Stavros noted that KKR’s philosophy in selling a company is that “it takes as long as it takes,” and gave a ballpark estimate of five to seven years before it looks for a new home for S&S. (KKR owned audiobook publisher RBmedia for five years, during which time RBmedia made a host of acquisitions, doubling the value of the company before it was sold last year.) In addition to eventually seeking a new buyer, Stavros didn’t rule out the possibility of taking S&S public through an initial public offering.

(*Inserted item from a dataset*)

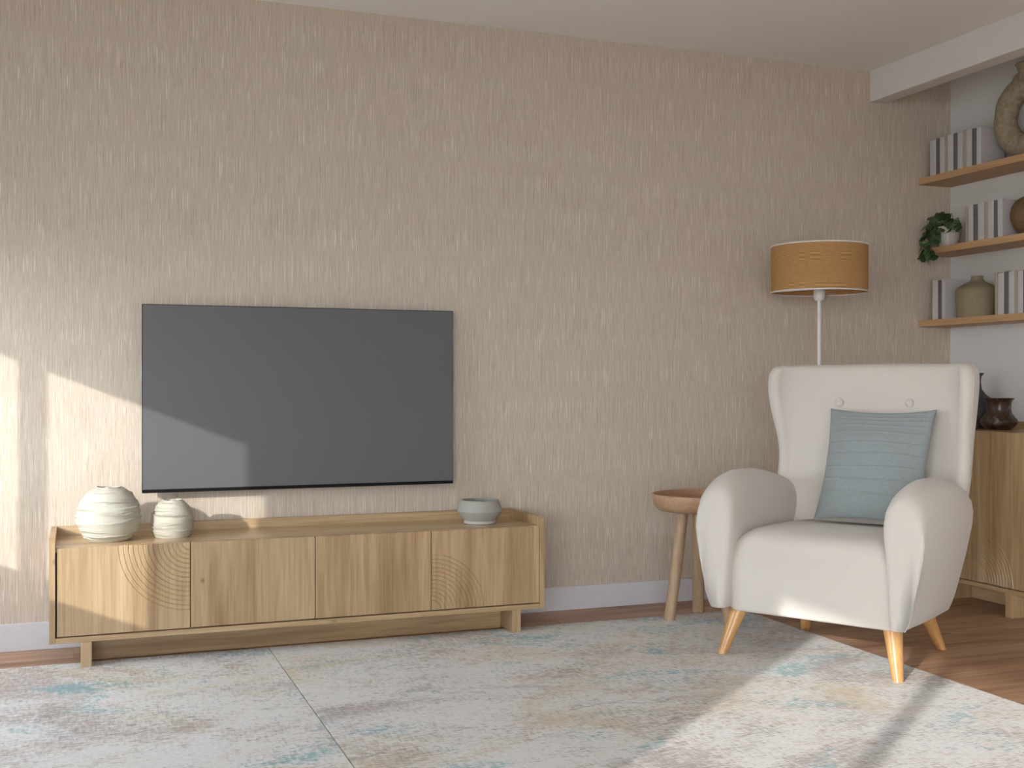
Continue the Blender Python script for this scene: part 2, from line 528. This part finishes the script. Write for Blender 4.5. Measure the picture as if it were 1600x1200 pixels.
SB = sideboard('long low oak sideboard under the television with grooved arcs on its end doors',
               1.908, .388, .100, .441, .477, 4,
               {0: ('top_right', .25, .0172, 14), 3: ('bottom_left', .22, .0165, 12)},
               .105, (.142, True), (-.101, -.401, 0), 0)
HB = sideboard('tall oak sideboard against the right wall, half hidden behind the armchair',
               .71, .42, .105, .815, .850, 2,
               {1: ('bottom_left', .25, .0172, 14), 0: ('top_right', .25, .0172, 14)},
               .105, (.20, False), (3.832, -.265, 0), R(-90))

# ------------------------------------------------------------------ television
tv = thing('television', 'large flat dark grey television hung on the wall above the low sideboard', 'television', (.231, 0, .600))
TW, TH, TY = 1.285, .746, -.065
obj('screen', nbox(.0025, TW-.0025, TY-.0006, TY+.004, .0125, TH-.0025), M_screen, tv)
bm = bmesh.new()
box(bm, 0, TW, TY, TY+.016, 0, TH, bev=.0012)
obj('frame', bm, M_black, tv)
obj('bottom_bezel', nbox(0, TW, TY-.0015, TY+.014, -.001, .012, bev=.001), M_black, tv)
obj('rear_housing', nbox(.16, TW-.16, TY+.016, TY+.045, .05, TH-.2, bev=.008), M_black, tv)
obj('wall_mount', nbox(TW/2-.2, TW/2+.2, TY+.045, 0, .18, .42, bev=.003), M_black, tv)

# ------------------------------------------------------------------ vases on the low sideboard
def sphere_vase(label, cx, cy, z0, rmax, h, a0, a1, amp0, seed, nf, wmax):
    """pot wrapped in thin clay layers: every layer swells outwards and ends in a small ragged step"""
    rnd = random.Random(seed)
    ns, n = 150, 160
    folds = [((k+rnd.uniform(.1, .9))/nf, rnd.uniform(.035, wmax), rnd.uniform(0, 6.28), rnd.uniform(.45, 1.0), rnd.choice((1, 2, 3))) for k in range(nf)]
    P = []
    s0, s1 = math.sin(R(a0)), math.sin(R(a1))
    for i in range(ns+1):
        a = R(a0+(a1-a0)*i/ns)
        P.append((rmax*math.cos(a)**.9, z0+h*(math.sin(a)-s0)/(s1-s0)))
    rl = P[-1][0]
    full = P+[(rl*.95, z0+h*1.002), (rl*.86, z0+h*.985), (rl*1.02, z0+h*.9), (rl*1.1, z0+h*.7)]
    def fn(r, z, t, i):
        if i > ns: return r, z
        u = i/ns; d = 0
        for fu, w_, ph, st, kk in folds:
            c = fu+.016*math.sin(t+ph)+.007*math.sin(kk*2*t+ph*2)+.0035*math.sin(9*t+ph)+.002*math.sin(17*t-ph)
            x = (u-c)/w_
            m = st*max(0, .35+.65*math.sin(kk*t*.5*2+ph*1.7))
            if -1 < x <= 0: d += m*(1+x)**1.4
            elif 0 < x < .16: d += m*(1-x/.16)
        k = min(1, u*10)*min(1, .35+(1-u)*6)
        return r+amp0*d*k, z+(.0025*math.sin(3*t)+.0015*math.sin(7*t+1))*(u > .9)*(u-.9)*10
    bm = bmesh.new()
    lathe(bm, full, n, fn=fn)
    for v in bm.verts: v.co.z -= z0
    o = obj('round_vase', bm, M_ceramic, smooth=True, angle=60)
    o.location = (cx, cy, z0)
    return tag(o, label, 'vase')
sphere_vase('larger round cream vase with layered folds at the left end of the low sideboard', .104, -.215, .4412, .113, .200, -50, 70, .0095, 3, 21, .085)
sphere_vase('smaller round cream vase with wrapped ridges, right of the larger cream vase', .336, -.205, .4412, .078, .142, -38, 66, .0075, 11, 19, .085)

b = thing('bowl', 'grey stoneware bowl with a flared waist at the right end of the low sideboard', 'bowl', (1.588, -.215, .4412))
bm = bmesh.new()
lathe(bm, [(.060, .010), (.066, .012), (.094, .047), (.0955, .053), (.094, .058), (.079, .098), (.074, .0995), (.072, .097), (.086, .058), (.084, .05), (.055, .016)], 72)
obj('bowl_body', bm, M_stone, b, smooth=True, angle=28)
bm = bmesh.new(); lathe(bm, [(.062, 0), (.067, .002), (.0665, .013), (.06, .0135)], 72)
o = obj('foot_ring', bm, M_stone2, b, smooth=True, angle=40); o['label'] = 'paler unglazed foot ring'

# ------------------------------------------------------------------ side table (stool)
st = thing('side_table', 'small round wooden side table on three splayed legs, left of the armchair', 'side table', (2.532, -.405, 0))
bm = bmesh.new()
lathe(bm, [(.150, .476), (.172, .480), (.192, .500), (.201, .530), (.203, .545), (.201, .551), (.196, .552), (.191, .547), (.183, .530), (.165, .523), (.02, .522)], 64)
obj('tray_top', bm, M_pine_x, st, smooth=True, angle=40)
for (fx, fy, fz) in ((-.141, .003, RUGZ), (.087, .150, 0), (.054, -.170, RUGZ)):
    bm = bmesh.new()
    tube(bm, [(fx, fy, fz), (fx*.75+.0, fy*.75, .24), (fx*.52, fy*.52, .486)], [.0255, .0245, .0235], 20)
    bmesh.ops.rotate(bm, verts=bm.verts, cent=(0, 0, 0), matrix=Matrix.Identity(3))
    for v in bm.verts:
        if v.co.z < .03 and v.co.z < fz+.02: v.co.z = fz
    obj('leg', bm, M_pine_z, st, smooth=True, angle=50)

# ------------------------------------------------------------------ floor lamp
lp = thing('floor_lamp', 'tall floor lamp with a straw drum shade behind the armchair', 'floor lamp', (3.196, -.355, 0))
bm = bmesh.new(); lathe(bm, [(.135, 0), (.138, .004), (.136, .014), (.05, .018), (.015, .022)], 48)
obj('base', bm, M_metal, lp, smooth=True, angle=40)
bm = bmesh.new(); tube(bm, [(0, 0, .015), (0, 0, .8), (0, 0, 1.42)], .0082, 16)
obj('pole', bm, M_metal, lp, smooth=True, angle=50)
bm = bmesh.new(); lathe(bm, [(.012, 1.415), (.020, 1.418), (.0255, 1.432), (.0265, 1.46), (.020, 1.475)], 32)
obj('socket', bm, M_metal, lp, smooth=True, angle=50)
bm = bmesh.new(); lathe(bm, [(.012, 1.475), (.015, 1.49), (.03, 1.53), (.03, 1.55), (.018, 1.575), (.004, 1.58)], 24)
obj('bulb', bm, plain('frosted bulb', (.8, .8, .78, 1), .3, .5), lp, smooth=True)
SR = .2175
bm = bmesh.new()
n = 128
prof = [(SR, 1.453), (SR, 1.665), (SR-.0016, 1.665), (SR-.0016, 1.453), ]
lathe(bm, prof+[prof[0]], n, cap0=False, cap1=False)
bmesh.ops.remove_doubles(bm, verts=bm.verts, dist=1e-5)
sh = obj('shade', bm, M_straw, lp, smooth=True, angle=40)
for zz in (1.453, 1.665):
    bm = bmesh.new()
    tube(bm, [(SR*math.cos(2*math.pi*k/96), SR*math.sin(2*math.pi*k/96), zz) for k in range(96)], .0034, 8, closed=True)
    obj('shade_ring', bm, M_metal, sh, smooth=True)
for k in range(3):
    t = 2*math.pi*k/3+.62
    bm = bmesh.new()
    tube(bm, [(.024*math.cos(t), .024*math.sin(t), 1.466), (SR*math.cos(t), SR*math.sin(t), 1.455)], .0022, 8)
    obj('spoke', bm, M_metal, lp, smooth=True)

# ------------------------------------------------------------------ armchair
O = Vector((2.4585, -1.306, 0))
AC = thing('armchair', 'cream upholstered wing armchair with buttoned back and tapered wooden legs', 'armchair', O, R(-59.14))
# legs
for (fx, fy, fz, tx, ty) in ((-.336, -.004, RUGZ, -.294, .060), (.336, -.004, RUGZ, .294, .060), (.280, .620, 0, .235, .525), (-.280, .620, 0, -.235, .525)):
    bm = bmesh.new()
    zt_ = .185
    sec = []
    for k in range(6):
        u = k/5
        c = Vector((fx+(tx-fx)*u, fy+(ty-fy)*u, fz+(zt_-fz)*u)); r = .0185+(.0345-.0185)*u
        sec.append([(c.x+r*math.cos(2*math.pi*j/28), c.y+r*math.sin(2*math.pi*j/28), c.z) for j in range(28)])
    loft(bm, sec)
    obj('leg', bm, M_beech, AC, smooth=True, angle=60)
# seat
def rrect(hw, z0, z1, r, rb, n=8):
    pts = []
    for (cx, cz, a0, rr) in ((hw-r, z1-r, 0, r), (-hw+r, z1-r, 90, r), (-hw+rb, z0+rb, 180, rb), (hw-rb, z0+rb, 270, rb)):
        for k in range(n+1):
            t = R(a0+90*k/n)
            pts.append((cx+rr*math.cos(t), cz+rr*math.sin(t)))
    return pts
bm = bmesh.new(); secs = []
for (b_, dw, dz, d0) in ((.022, .045, .085, .030), (.018, .032, .068, .014), (.0195, .020, .050, .006), (.027, .010, .030, .002), (.043, .003, .014, 0), (.070, 0, .004, 0), (.12, 0, 0, 0), (.25, 0, 0, 0), (.40, 0, .004, 0), (.54, 0, .010, 0)):
    L = rrect(.327-dw, .170+d0, .480-dz, .105-dw*.6, .02)
    sec = []
    for a, z in L:
        crown = .010*(1-(a/.33)**2) if z > .4 else 0
        bulge = -.010*(1-(a/.33)**2)*math.sin(max(0, min(1, (z-.15)/.33))*math.pi) if b_ < .1 else 0
        sec.append((a, b_+bulge, z+crown*min(1, b_/.12)))
    secs.append(sec)
loft(bm, secs)
obj('seat', bm, M_chair, AC, smooth=True)
# arms
ARM = [(.312, .187), (.310, .25), (.307, .32), (.301, .40), (.293, .47), (.287, .525), (.286, .57), (.294, .615), (.313, .650), (.338, .670), (.364, .676), (.392, .672), (.422, .655), (.446, .625), (.459, .585), (.461, .54), (.455, .485), (.440, .42), (.418, .345), (.397, .265), (.379, .215), (.366, .187), (.34, .184)]
# b, top height, inner inset, outer inset
AS = [(-.030, .555, .060, .040), (-.0305, .580, .034, .0285), (-.028, .602, .018, .0255), (-.022, .620, .008, .0245), (-.010, .640, .002, .023), (.012, .657, 0, .0205), (.045, .671, 0, .017), (.09, .685, 0, .011), (.17, .696, 0, .004), (.27, .694, 0, .001), (.37, .680, 0, .008), (.47, .658, 0, .022), (.55, .634, 0, .034), (.610, .612, .01, .050), (.63, .60, .03, .080)]
for sgn in (-1, 1):
    bm = bmesh.new(); secs = []
    for (b_, zt_, ii, io) in AS:
        sec = []
        for k, (a, z) in enumerate(ARM):
            z2 = .185+(z-.185)*(zt_-.185)/.491
            w_ = (a-.286)/(.455-.286)
            lo = max(0, min(1, (z-.17)/.3))
            cap = .35+.65*lo
            a2 = a+ii*cap*(1-w_)-io*cap*w_
            s_ = max(0, min(1, (b_-.1)/.5))
            sec.append((sgn*a2, b_+s_*(z2-.58)*.42, z2))
        secs.append(sec)
    loft(bm, secs)
    arm = obj('armrest', bm, M_chair, AC, smooth=True)
    bm = bmesh.new(); pp = []
    for k in (21, 20, 19, 18, 17, 16, 15, 14):
        a, z = ARM[k]
        z2 = .185+(z-.185)*(.600-.185)/.491
        lo = max(0, min(1, (z-.17)/.3)); w_ = (a-.286)/(.455-.286)
        pp.append((sgn*(a-.0262*(.35+.65*lo)*w_+.0003), -.0275, z2))
    tube(bm, pp, [.0026]*(len(pp)-1)+[.001], 8)
    obj('piping', bm, M_piping, arm, smooth=True)
# back with wings
BK = [(.185, .330, .43, .46, .520), (.25, .345, .45, .475, .555), (.35, .365, .48, .505, .605), (.50, .385, .52, .560, .665), (.60, .393, .560, .583, .700), (.68, .394, .590, .602, .722), (.75, .395, .602, .618, .738), (.82, .401, .590, .634, .753), (.90, .412, .566, .650, .768), (.97, .420, .552, .664, .781), (1.03, .424, .550, .676, .791), (1.07, .421, .558, .684, .797), (1.092, .414, .570, .692, .797), (1.104, .401, .588, .704, .788), (1.109, .385, .612, .722, .772)]
bm = bmesh.new(); rings = []
Mn = 33
def ucurve(aw, bw, bc, p=.62, q_=.50):
    out = []
    for k in range(Mn):
        t = k/(Mn-1); ph = math.pi*(t+0*math.sin(2*math.pi*t)/(4*math.pi))
        cc, ss = math.cos(ph), abs(math.sin(ph))
        out.append((-aw*math.copysign(abs(cc)**p, cc), bw+(bc-bw)*ss**q_))
    return out
for (z, aw, bw, bi, bo) in BK:
    th = .052 if z < 1.095 else (.042 if z < 1.106 else .022)
    o_ = ucurve(aw, bw, bo, .62, .62); i_ = ucurve(aw-th, bw, bi, .78, .75+.7*max(0, min(1, (z-.55)/.25)))
    mid_l = (-(aw-th/2), bw-.014); mid_r = (aw-th/2, bw-.014)
    loop = [mid_l]+o_+[mid_r]+list(reversed(i_))
    dip = lambda a: -.006*math.cos(a/.43*math.pi)*0
    rings.append([bm.verts.new((a, b2, z+(0.004*(1-(a/.44)**2) if z > 1.05 else 0))) for a, b2 in loop])
N = len(rings[0])
for i in range(len(rings)-1):
    for k in range(N):
        bm.faces.new((rings[i][k], rings[i][(k+1) % N], rings[i+1][(k+1) % N], rings[i+1][k]))
def capring(ring):
    ol = ring[1:1+Mn]; il = list(reversed(ring[2+Mn:]))
    for k in range(Mn-1):
        bm.faces.new((ol[k], ol[k+1], il[k+1], il[k]))
    bm.faces.new((ring[0], ol[0], il[0])); bm.faces.new((ring[1+Mn], il[-1], ol[-1]))
capring(rings[0]); capring(rings[-1])
back = obj('backrest', bm, M_chair, AC, smooth=True, sub=1)
for sgn in (-1, 1):
    bm = bmesh.new(); pp = []
    for (z, aw, bw, bi, bo) in BK[4:14]:
        pp.append((sgn*(aw-.004), bw-.003+.012, z))
    pp2 = pp
    tube(bm, pp2, .0026, 8)
    obj('piping', bm, M_piping, back, smooth=True)
for a in (-.146, .146):
    bm = bmesh.new()
    lathe(bm, [(.004, -.010), (.015, -.009), (.0185, -.003), (.0165, .004), (.009, .0075), (.002, .0085)], 24)
    bmesh.ops.rotate(bm, verts=bm.verts, cent=(0, 0, 0), matrix=Matrix.Rotation(R(90), 3, 'X'))
    o = obj('button', bm, M_chair, AC, smooth=True)
    o.location = (a, .651, .953)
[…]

One reason for the slow approach, Stavros said, is that there are a number of things he would like to do to make S&S more valuable in the interim. Under Paramount Global, S&S was an “unloved gem” Stavros said—and unlike Paramount, which invested little into the publisher, S&S has KKR’s full backing to invest for growth.

Stavros was joined in the interview by S&S CEO Jonathan Karp, and both said that they see audiobooks as a major opportunity, especially with Spotify's entry into the market. Karp said that Spotify brings a different audience to audio than Audible and Apple, and noted that Britney Spears’s memoir, The Woman in Me, sold more than one million copies in audio and “broke records” at Spotify. Other growth opportunities Karp sees are expanding S&S’s efforts to reach the Latino market in the U.S., increasing its distribution business both in the U.S. and abroad, deepening its sci-fi and fantasy lists, and publishing more business books internationally.

With its barebones approach, S&S has been one of the most profitable large publishers of late, and Stavros hinted at ways that S&S may become even more productive. He added that KKR and S&S are looking into doing “a little more science” to predict which books will sell, while also finding ways to improve the supply chain and reduce returns.

KKR has received lots of attention for its policy of enabling employees of the companies it acquires to get ownership stakes, something it is offering to the S&S staff. Stavros said that he hopes the plan will attract top editors, who, he said, would make S&S “the destination of choice for authors.” Karp said that the ownership plan has “really energized the company” and has already allowed S&S to bring in new talent.

On the subject of AI, Stavros said that it could be a tool to make editors and authors more productive, but stressed that S&S has no plans to use it to write books. Echoing many inside and outside of publishing, he noted that, with so many unknowns about the technology, it is too soon to tell how AI will play out.